*Request:*
All of the data should be output character for character, except the pictures.

*Supplied data:*

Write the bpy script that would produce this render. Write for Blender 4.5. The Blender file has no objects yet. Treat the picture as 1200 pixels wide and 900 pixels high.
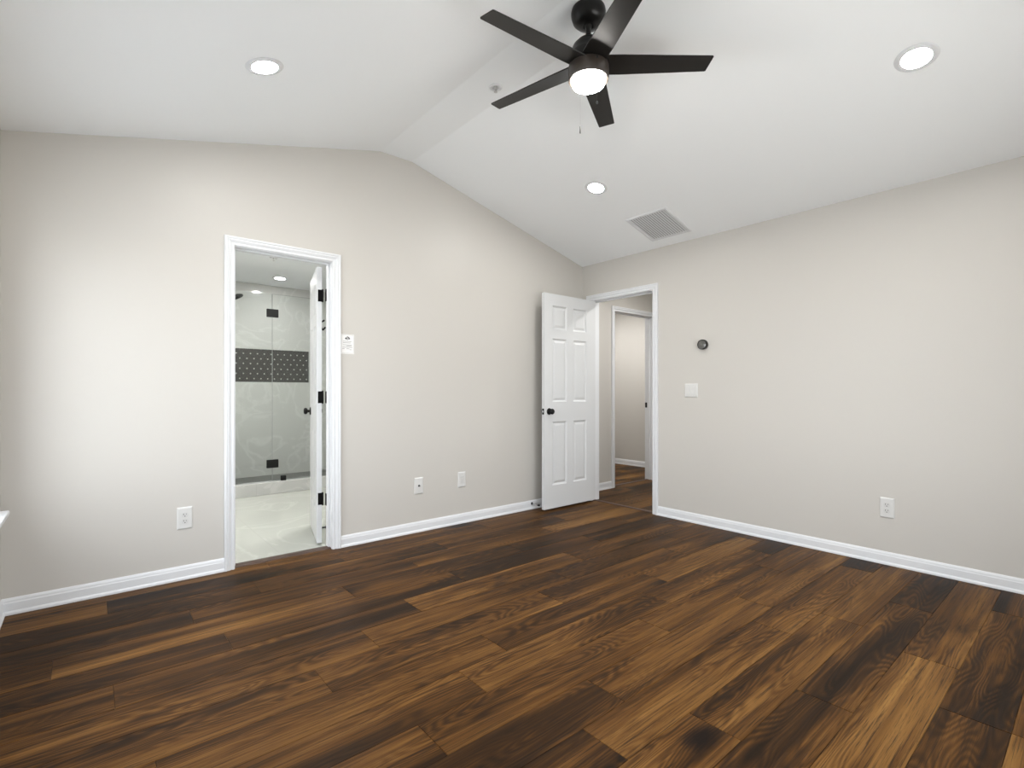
import bpy, bmesh, math, random
from mathutils import Vector, Matrix
S = bpy.context.scene
COL = S.collection
random.seed(7)

# ------------------------------------------------------------------ camera
CAM_H, YAW, F_PX, HORIZON = 1.13, 49.888, 591.0, 459.0
cam_d = bpy.data.cameras.new('camera')
cam = bpy.data.objects.new('camera', cam_d)
COL.objects.link(cam)
cam.location = (0, 0, CAM_H)
cam.rotation_euler = (math.radians(90), 0, math.radians(YAW - 90))
cam_d.sensor_fit = 'HORIZONTAL'
cam_d.sensor_width = 36.0
cam_d.lens = F_PX / 1200 * 36.0
cam_d.shift_y = (HORIZON - 450) / 1200
cam_d.clip_start = 0.02
S.camera = cam

# ------------------------------------------------------------------ view
S.view_settings.view_transform = 'Standard'
S.view_settings.look = 'None'
S.view_settings.gamma = 1.0
S.view_settings.use_curve_mapping = False
S.view_settings.exposure = 0.02
S.cycles.use_denoising = True
S.cycles.max_bounces = 10
S.cycles.diffuse_bounces = 7

# ------------------------------------------------------------------ sky outside (bright overcast)
SKY, GROUND = 8.5, 7.3
w = bpy.data.worlds.new('sky')
S.world = w
w.use_nodes = True
nt = w.node_tree
nt.nodes.clear()
tc = nt.nodes.new('ShaderNodeTexCoord')
sp = nt.nodes.new('ShaderNodeSeparateXYZ')
rp = nt.nodes.new('ShaderNodeValToRGB')
bg = nt.nodes.new('ShaderNodeBackground')
ow = nt.nodes.new('ShaderNodeOutputWorld')
mr = nt.nodes.new('ShaderNodeMapRange')
mr.inputs['From Min'].default_value = -1
mr.inputs['From Max'].default_value = 1
nt.links.new(tc.outputs['Generated'], sp.inputs[0])
nt.links.new(sp.outputs['Z'], mr.inputs['Value'])
nt.links.new(mr.outputs[0], rp.inputs[0])
nt.links.new(rp.outputs[0], bg.inputs['Color'])
nt.links.new(bg.outputs[0], ow.inputs[0])
bg.inputs['Strength'].default_value = 1.0
cr = rp.color_ramp
cr.elements[0].position = 0.0
cr.elements[0].color = (GROUND, GROUND, GROUND * .97, 1)
cr.elements[1].position = 1.0
cr.elements[1].color = (SKY * .90, SKY * .98, SKY * 1.08, 1)
for pos, c in ((.47, (GROUND, GROUND, GROUND * .97, 1)), (.505, (SKY * .96, SKY, SKY * 1.04, 1))):
    e = cr.elements.new(pos)
    e.color = c

# room measures
XL, XR, YN, YF = -.333, 4.004, -.40, 3.60      # left, right, near, far wall faces
EAVE, RIDGE, RX0, RX1 = 2.447, 2.968, 1.71, 1.985
TH = .115
WIN_L = dict(y0=1.50, y1=3.33, z0=.56, z1=2.03)   # window in the left wall
WIN_N = dict(x0=.90, x1=3.00, z0=.56, z1=2.03)    # unseen window added in the near wall to bring in daylight

def portal(name, loc, rot, sx, sy):
    d = bpy.data.lights.new(name, 'AREA')
    d.shape = 'RECTANGLE'
    d.size, d.size_y = sx, sy
    d.cycles.is_portal = True
    o = bpy.data.objects.new(name, d)
    o.location, o.rotation_euler = loc, rot
    COL.objects.link(o)
portal('daylight_left_window', (XL - .155, (WIN_L['y0'] + WIN_L['y1']) / 2, (WIN_L['z0'] + WIN_L['z1']) / 2),
       (0, math.radians(-90), 0), WIN_L['z1'] - WIN_L['z0'], WIN_L['y1'] - WIN_L['y0'])
portal('daylight_added_window', ((WIN_N['x0'] + WIN_N['x1']) / 2, YN - .155, (WIN_N['z0'] + WIN_N['z1']) / 2),
       (math.radians(90), 0, 0), WIN_N['x1'] - WIN_N['x0'], WIN_N['z1'] - WIN_N['z0'])

# lamp strengths (radiance of the lit lenses)
L_RECESSED, L_FAN, L_BATH, L_SHOWER, L_HALL, L_ROOM = 320.0, 130.0, 1050.0, 140.0, 520.0, 780.0

# ================================================================== materials
def nodes(name):
    m = bpy.data.materials.new(name)
    m.use_nodes = True
    t = m.node_tree
    return m, t, t.nodes['Principled BSDF']

def nd(t, kind, **kw):
    n = t.nodes.new('ShaderNode' + kind)
    for k, v in kw.items():
        setattr(n, k, v)
    return n

def mat(name, col, rough=.5, metal=0, spec=.5, bump=0, bump_scale=200, vary=0):
    m, t, b = nodes(name)
    b.inputs['Base Color'].default_value = (*col, 1)
    b.inputs['Roughness'].default_value = rough
    b.inputs['Metallic'].default_value = metal
    b.inputs['Specular IOR Level'].default_value = spec
    if bump or vary:
        c = nd(t, 'TexCoord')
        n = nd(t, 'TexNoise')
        n.inputs['Scale'].default_value = bump_scale
        n.inputs['Detail'].default_value = 3
        t.links.new(c.outputs['Object'], n.inputs['Vector'])
        if bump:
            bp = nd(t, 'Bump')
            bp.inputs['Strength'].default_value = bump
            bp.inputs['Distance'].default_value = .001
            t.links.new(n.outputs['Fac'], bp.inputs['Height'])
            t.links.new(bp.outputs[0], b.inputs['Normal'])
        if vary:
            r = nd(t, 'ValToRGB')
            r.color_ramp.elements[0].color = (*[x * (1 - vary) for x in col], 1)
            r.color_ramp.elements[1].color = (*[min(1, x * (1 + vary)) for x in col], 1)
            t.links.new(n.outputs['Fac'], r.inputs[0])
            t.links.new(r.outputs[0], b.inputs['Base Color'])
    return m

def emit(name, col, s):
    m, t, b = nodes(name)
    b.inputs['Base Color'].default_value = (.9, .9, .9, 1)
    b.inputs['Emission Color'].default_value = (*col, 1)
    b.inputs['Emission Strength'].default_value = s
    return m

def glass(name, tint=(1, 1, 1), refl=.06):
    m, t, b = nodes(name)
    t.nodes.remove(b)
    tr = nd(t, 'BsdfTransparent'); tr.inputs[0].default_value = (*tint, 1)
    gl = nd(t, 'BsdfGlossy'); gl.inputs['Roughness'].default_value = .02
    mx = nd(t, 'MixShader')
    lw = nd(t, 'LayerWeight'); lw.inputs['Blend'].default_value = .3
    mp = nd(t, 'MapRange')
    mp.inputs['To Min'].default_value = refl * .5
    mp.inputs['To Max'].default_value = .5
    t.links.new(lw.outputs['Facing'], mp.inputs['Value'])
    t.links.new(mp.outputs[0], mx.inputs[0])
    t.links.new(tr.outputs[0], mx.inputs[1])
    t.links.new(gl.outputs[0], mx.inputs[2])
    t.links.new(mx.outputs[0], t.nodes['Material Output'].inputs[0])
    return m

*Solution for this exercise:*
Write the bpy script that would produce this render. Write for Blender 4.5. The Blender file has no objects yet. Treat the picture as 1200 pixels wide and 900 pixels high.
import bpy, bmesh, math, random
from mathutils import Vector, Matrix
S = bpy.context.scene
COL = S.collection
random.seed(7)

# ------------------------------------------------------------------ camera
CAM_H, YAW, F_PX, HORIZON = 1.13, 49.888, 591.0, 459.0
cam_d = bpy.data.cameras.new('camera')
cam = bpy.data.objects.new('camera', cam_d)
COL.objects.link(cam)
cam.location = (0, 0, CAM_H)
cam.rotation_euler = (math.radians(90), 0, math.radians(YAW - 90))
cam_d.sensor_fit = 'HORIZONTAL'
cam_d.sensor_width = 36.0
cam_d.lens = F_PX / 1200 * 36.0
cam_d.shift_y = (HORIZON - 450) / 1200
cam_d.clip_start = 0.02
S.camera = cam

# ------------------------------------------------------------------ view
S.view_settings.view_transform = 'Standard'
S.view_settings.look = 'None'
S.view_settings.gamma = 1.0
S.view_settings.use_curve_mapping = False
S.view_settings.exposure = 0.02
S.cycles.use_denoising = True
S.cycles.max_bounces = 10
S.cycles.diffuse_bounces = 7

# ------------------------------------------------------------------ sky outside (bright overcast)
SKY, GROUND = 8.5, 7.3
w = bpy.data.worlds.new('sky')
S.world = w
w.use_nodes = True
nt = w.node_tree
nt.nodes.clear()
tc = nt.nodes.new('ShaderNodeTexCoord')
sp = nt.nodes.new('ShaderNodeSeparateXYZ')
rp = nt.nodes.new('ShaderNodeValToRGB')
bg = nt.nodes.new('ShaderNodeBackground')
ow = nt.nodes.new('ShaderNodeOutputWorld')
mr = nt.nodes.new('ShaderNodeMapRange')
mr.inputs['From Min'].default_value = -1
mr.inputs['From Max'].default_value = 1
nt.links.new(tc.outputs['Generated'], sp.inputs[0])
nt.links.new(sp.outputs['Z'], mr.inputs['Value'])
nt.links.new(mr.outputs[0], rp.inputs[0])
nt.links.new(rp.outputs[0], bg.inputs['Color'])
nt.links.new(bg.outputs[0], ow.inputs[0])
bg.inputs['Strength'].default_value = 1.0
cr = rp.color_ramp
cr.elements[0].position = 0.0
cr.elements[0].color = (GROUND, GROUND, GROUND * .97, 1)
cr.elements[1].position = 1.0
cr.elements[1].color = (SKY * .90, SKY * .98, SKY * 1.08, 1)
for pos, c in ((.47, (GROUND, GROUND, GROUND * .97, 1)), (.505, (SKY * .96, SKY, SKY * 1.04, 1))):
    e = cr.elements.new(pos)
    e.color = c

# room measures
XL, XR, YN, YF = -.333, 4.004, -.40, 3.60      # left, right, near, far wall faces
EAVE, RIDGE, RX0, RX1 = 2.447, 2.968, 1.71, 1.985
TH = .115
WIN_L = dict(y0=1.50, y1=3.33, z0=.56, z1=2.03)   # window in the left wall
WIN_N = dict(x0=.90, x1=3.00, z0=.56, z1=2.03)    # unseen window added in the near wall to bring in daylight

def portal(name, loc, rot, sx, sy):
    d = bpy.data.lights.new(name, 'AREA')
    d.shape = 'RECTANGLE'
    d.size, d.size_y = sx, sy
    d.cycles.is_portal = True
    o = bpy.data.objects.new(name, d)
    o.location, o.rotation_euler = loc, rot
    COL.objects.link(o)
portal('daylight_left_window', (XL - .155, (WIN_L['y0'] + WIN_L['y1']) / 2, (WIN_L['z0'] + WIN_L['z1']) / 2),
       (0, math.radians(-90), 0), WIN_L['z1'] - WIN_L['z0'], WIN_L['y1'] - WIN_L['y0'])
portal('daylight_added_window', ((WIN_N['x0'] + WIN_N['x1']) / 2, YN - .155, (WIN_N['z0'] + WIN_N['z1']) / 2),
       (math.radians(90), 0, 0), WIN_N['x1'] - WIN_N['x0'], WIN_N['z1'] - WIN_N['z0'])

# lamp strengths (radiance of the lit lenses)
L_RECESSED, L_FAN, L_BATH, L_SHOWER, L_HALL, L_ROOM = 320.0, 130.0, 1050.0, 140.0, 520.0, 780.0

# ================================================================== materials
def nodes(name):
    m = bpy.data.materials.new(name)
    m.use_nodes = True
    t = m.node_tree
    return m, t, t.nodes['Principled BSDF']

def nd(t, kind, **kw):
    n = t.nodes.new('ShaderNode' + kind)
    for k, v in kw.items():
        setattr(n, k, v)
    return n

def mat(name, col, rough=.5, metal=0, spec=.5, bump=0, bump_scale=200, vary=0):
    m, t, b = nodes(name)
    b.inputs['Base Color'].default_value = (*col, 1)
    b.inputs['Roughness'].default_value = rough
    b.inputs['Metallic'].default_value = metal
    b.inputs['Specular IOR Level'].default_value = spec
    if bump or vary:
        c = nd(t, 'TexCoord')
        n = nd(t, 'TexNoise')
        n.inputs['Scale'].default_value = bump_scale
        n.inputs['Detail'].default_value = 3
        t.links.new(c.outputs['Object'], n.inputs['Vector'])
        if bump:
            bp = nd(t, 'Bump')
            bp.inputs['Strength'].default_value = bump
            bp.inputs['Distance'].default_value = .001
            t.links.new(n.outputs['Fac'], bp.inputs['Height'])
            t.links.new(bp.outputs[0], b.inputs['Normal'])
        if vary:
            r = nd(t, 'ValToRGB')
            r.color_ramp.elements[0].color = (*[x * (1 - vary) for x in col], 1)
            r.color_ramp.elements[1].color = (*[min(1, x * (1 + vary)) for x in col], 1)
            t.links.new(n.outputs['Fac'], r.inputs[0])
            t.links.new(r.outputs[0], b.inputs['Base Color'])
    return m

def emit(name, col, s):
    m, t, b = nodes(name)
    b.inputs['Base Color'].default_value = (.9, .9, .9, 1)
    b.inputs['Emission Color'].default_value = (*col, 1)
    b.inputs['Emission Strength'].default_value = s
    return m

def glass(name, tint=(1, 1, 1), refl=.06):
    m, t, b = nodes(name)
    t.nodes.remove(b)
    tr = nd(t, 'BsdfTransparent'); tr.inputs[0].default_value = (*tint, 1)
    gl = nd(t, 'BsdfGlossy'); gl.inputs['Roughness'].default_value = .02
    mx = nd(t, 'MixShader')
    lw = nd(t, 'LayerWeight'); lw.inputs['Blend'].default_value = .3
    mp = nd(t, 'MapRange')
    mp.inputs['To Min'].default_value = refl * .5
    mp.inputs['To Max'].default_value = .5
    t.links.new(lw.outputs['Facing'], mp.inputs['Value'])
    t.links.new(mp.outputs[0], mx.inputs[0])
    t.links.new(tr.outputs[0], mx.inputs[1])
    t.links.new(gl.outputs[0], mx.inputs[2])
    t.links.new(mx.outputs[0], t.nodes['Material Output'].inputs[0])
    return m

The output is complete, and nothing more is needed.